Her tumultuous life has already turned her into the heroine of a TV-movie on BBC and the Hollywood film "Winnie" starring Jennifer Hudson, currently in post-production.

But composer Bongani Ndodana-Breen says only opera can capture the sheer scale of her life.

"Opera is the language of grand gesture. It can be a nuanced language, but it has grandeur in it," he said.

"Winnie Mandela is iconic, she is the most famous black woman in Africa of the 20th century," he said. "The statements she made, that itself would be lost in a piece of theater. Those powerful incendiary words, which a 65 piece orchestra can just light up."

The idea for the opera was born in 2007, with fellow South African Warren Wilensky, a film producer who also works in Canada.

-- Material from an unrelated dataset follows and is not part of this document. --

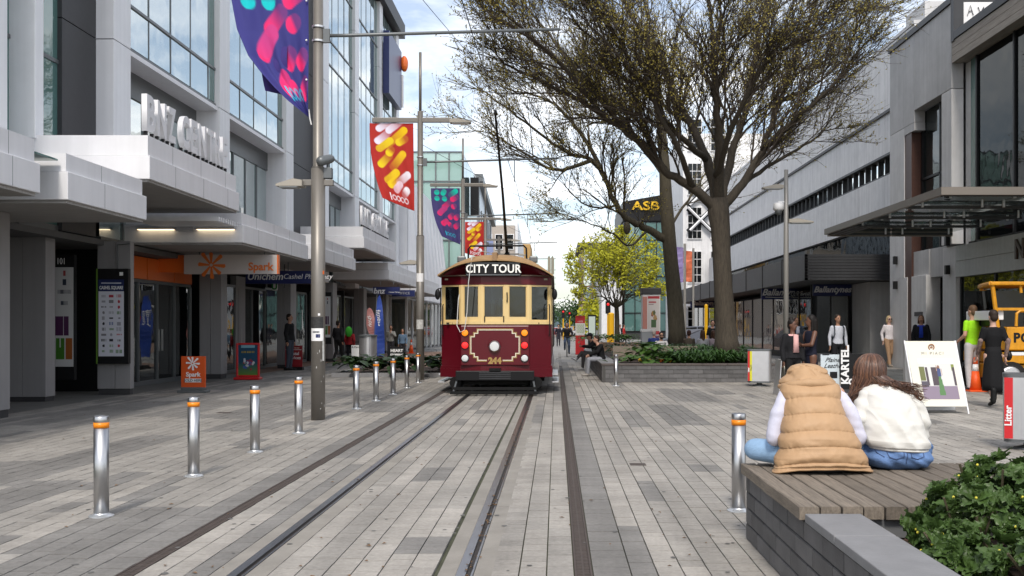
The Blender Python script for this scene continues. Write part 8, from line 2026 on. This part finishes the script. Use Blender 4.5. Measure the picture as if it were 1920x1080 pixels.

A few months later, the staged a multimedia show called "The passion of Winnie" at a Toronto festival. Madikizela-Mandela was supposed to attend, but Canada denied her a visa.

The incident won headlines, but critics weren't impressed by their work.

Undaunted, they returned to South Africa, revised their text, and teamed up with Mfundi Vundla, who brought the twin benefits of being a television producer and having an activist background respected by Madikizela-Mandela.

Vundla's support helped win government financing for the project, and a blessing from their muse for the material.

"She never wanted to see anything. She said, 'I want to be surprised on the night'," Wilensky said.

On April 28, the "Mother of the Nation" will be in the audience to hear the song of her life, which still arouses passionate opinions in South Africa.

"It is not about loving or hating her," Wilensky said. "People have misjudged her."

"It was a war. People don't realize that there wasn't a system of justice," he said. "During times of peace, they judge someone who was fighting a war in times of struggle."